What is the most widespread misunderstanding about design or designers? Well, for designers, I guess it would be how much time is actually spent designing. I thought that I would spend 30 to 40 hours a week doing design, and I'm lucky if I spend 10 hours a week. It's rare that I have time to come up with new ideas.
What is your most prized design possession? I have a Jielde lamp that I love. It's a midcentury French design. I got it at a flea market years ago. It's on my desk, and it's just a great piece of industrial design.
What is exciting you in design right now? The ability of the Internet to create new channels of distribution. I wouldn't be in business if it wasn't for this ability to set up my own e-commerce site and have this direct relationship with the consumer. I think the opportunity now for local self-production is really made possible because the Internet is this great democratizer. And it allows for a whole new crop of objects that wouldn't have been able to come to life 10 years ago.
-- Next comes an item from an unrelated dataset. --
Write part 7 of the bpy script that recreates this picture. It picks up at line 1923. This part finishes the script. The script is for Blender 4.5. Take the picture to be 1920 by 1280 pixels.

If you could redesign anything, what would you choose? I would love to redesign the Bic lighter. Something that's so perfect, affordable and ubiquitous. I would love the chance to take on a project like that.
What do you hope to be doing in 10 years? I hope to have more furniture being licensed by some of the bigger European and American furniture and lighting producers, while also continuing to have my small studio practice of self-produced work. I'm really attracted to this idea of building a studio that does both of those things.
Lastly, who's more fun to have a drink with: architects, industrial designers or graphic designers? I have friends among all three. I wouldn't necessarily be able to pick. I will say, though, that architects are the easiest to make fun of.